Exercise:
Please write out the lines of the data exactly, beginning with the first and ending with the line containing "COL = scn.collection"; leave the pictures behind.

————————

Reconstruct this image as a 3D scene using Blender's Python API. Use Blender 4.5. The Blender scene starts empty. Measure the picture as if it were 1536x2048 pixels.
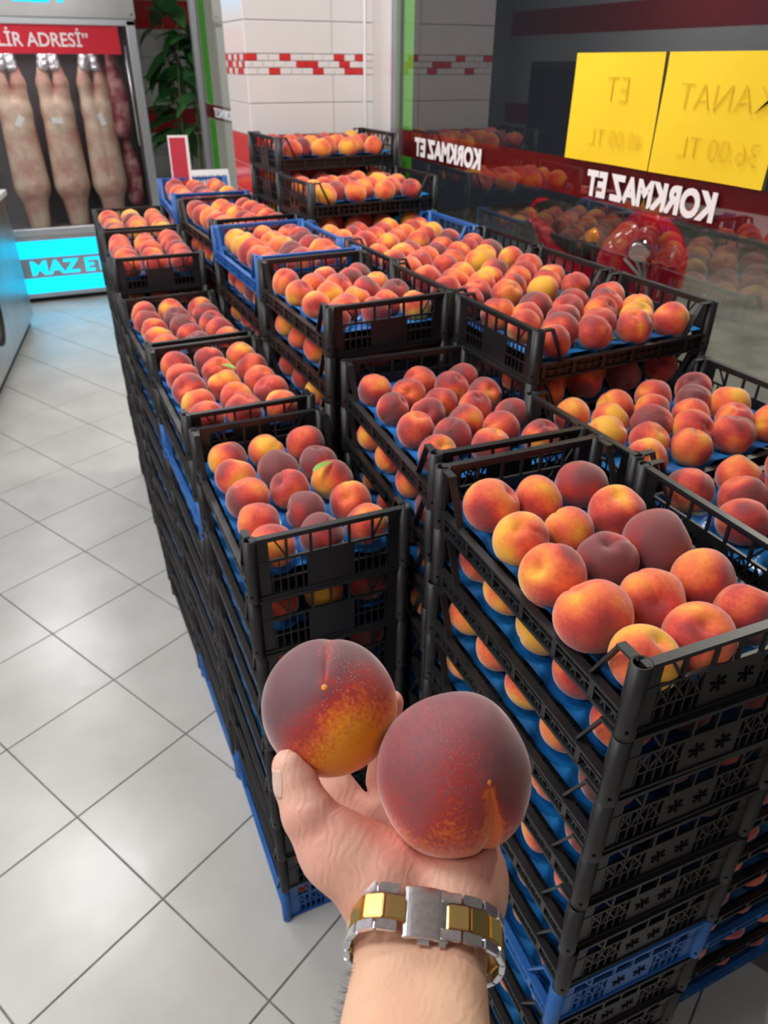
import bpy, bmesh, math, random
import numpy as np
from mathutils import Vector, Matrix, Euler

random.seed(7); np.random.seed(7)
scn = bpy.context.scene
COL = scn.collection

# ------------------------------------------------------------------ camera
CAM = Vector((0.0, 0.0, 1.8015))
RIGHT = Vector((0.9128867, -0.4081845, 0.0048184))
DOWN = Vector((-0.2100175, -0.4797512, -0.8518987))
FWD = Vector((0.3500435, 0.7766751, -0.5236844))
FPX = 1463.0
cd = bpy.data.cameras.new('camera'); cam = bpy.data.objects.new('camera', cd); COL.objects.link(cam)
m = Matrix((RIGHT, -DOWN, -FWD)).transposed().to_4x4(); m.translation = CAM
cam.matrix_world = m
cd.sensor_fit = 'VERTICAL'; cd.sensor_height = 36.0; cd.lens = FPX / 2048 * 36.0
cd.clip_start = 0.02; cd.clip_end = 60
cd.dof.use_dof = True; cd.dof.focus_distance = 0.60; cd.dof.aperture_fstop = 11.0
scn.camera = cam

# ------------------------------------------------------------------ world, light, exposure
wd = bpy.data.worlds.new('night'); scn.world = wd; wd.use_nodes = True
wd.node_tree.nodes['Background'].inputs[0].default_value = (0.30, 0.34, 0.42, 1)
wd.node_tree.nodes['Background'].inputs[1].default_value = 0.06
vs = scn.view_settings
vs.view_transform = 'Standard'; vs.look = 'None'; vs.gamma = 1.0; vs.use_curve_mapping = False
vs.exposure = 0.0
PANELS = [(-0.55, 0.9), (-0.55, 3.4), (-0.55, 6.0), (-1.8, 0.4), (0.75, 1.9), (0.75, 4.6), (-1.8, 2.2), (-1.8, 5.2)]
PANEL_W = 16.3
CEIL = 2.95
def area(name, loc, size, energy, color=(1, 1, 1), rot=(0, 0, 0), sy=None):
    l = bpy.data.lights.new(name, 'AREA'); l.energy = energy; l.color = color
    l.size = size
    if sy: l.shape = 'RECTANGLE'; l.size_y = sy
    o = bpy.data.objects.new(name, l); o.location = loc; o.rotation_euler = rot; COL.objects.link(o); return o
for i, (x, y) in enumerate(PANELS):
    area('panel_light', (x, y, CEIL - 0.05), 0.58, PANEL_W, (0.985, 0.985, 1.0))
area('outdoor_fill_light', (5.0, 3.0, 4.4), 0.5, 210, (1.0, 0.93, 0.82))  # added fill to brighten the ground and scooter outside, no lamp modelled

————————

Exercise output:
Reconstruct this image as a 3D scene using Blender's Python API. Use Blender 4.5. The Blender scene starts empty. Measure the picture as if it were 1536x2048 pixels.
import bpy, bmesh, math, random
import numpy as np
from mathutils import Vector, Matrix, Euler

random.seed(7); np.random.seed(7)
scn = bpy.context.scene
COL = scn.collection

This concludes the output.